The Catalan club said on Monday it did not intend to play the game against Girona near Miami because there was no consensus among all stakeholders.

The club’s board of directors said Barcelona remained behind the idea of the game aboard, but the “project will not prosper until there is an agreement between all parties.”

“From the beginning we have said that participation in the game abroad is voluntary,” the league said in a statement. “If FC Barcelona wishes not to attend, the game scheduled in Miami can’t be staged on the agreed date.”

The Spanish league last month took legal action against the country’s soccer federation in an effort to get approval for the Jan. 26 match at Hard Rock Stadium. A court decision was expected as early as Thursday.

“La Liga will continue the planned action so an official league game can be played outside of Spain,” the league said. “La Liga is convinced that (the federation) is not acting in accordance with the law.”

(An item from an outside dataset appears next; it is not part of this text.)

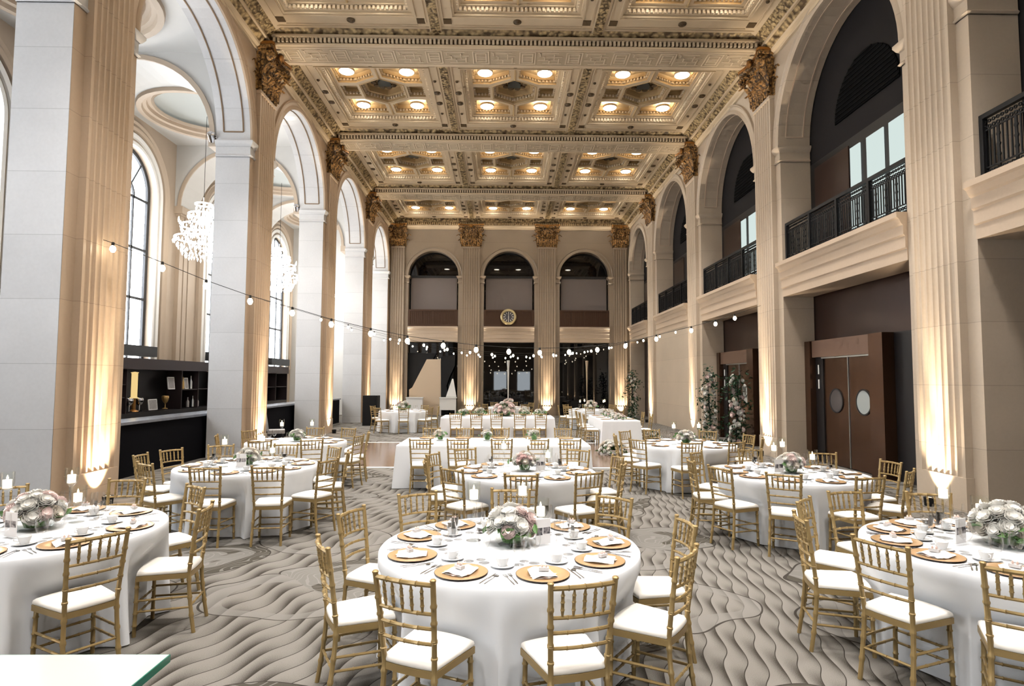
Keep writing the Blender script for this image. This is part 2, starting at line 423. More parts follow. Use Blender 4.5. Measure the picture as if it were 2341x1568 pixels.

The league needs approval from the federation to be able to play abroad. The federation was yet to approve or deny the league’s request, having raised concerns that the overseas game would not comply with Spanish and international regulations and TV broadcast contracts. It also said the overseas match could harm the other 18 league clubs.

Barcelona said in its statement it “accepted that income from the game would be shared” among all first-division and second-division clubs following the criteria for television rights money distribution.

The league offered several compensation plans for fans of Girona, which would be relinquishing a home match.

Other stakeholders, including UEFA and CONCACAF, also needed to approve the match. The FIFA council recently opposed the idea, although its permission for the match was not mandatory.

Staging the game in the United States is seen as an important step for the Spanish league to continue expanding internationally and to close the gap on the powerful English Premier League. The Spanish league has a 15-year deal with sports and entertainment group Relevent to promote soccer and take games to the United States.

“We regret to disappoint our fans in the U.S. and will work to, in the shortest possible time, stage an official La Liga game in the U.S., just like the major American leagues (NBA, NFL, MLB, NHL) stage games outside their borders.”

The league last month launched a campaign to showcase the public support from American fans, asking them to sign an online petition in favor of the game.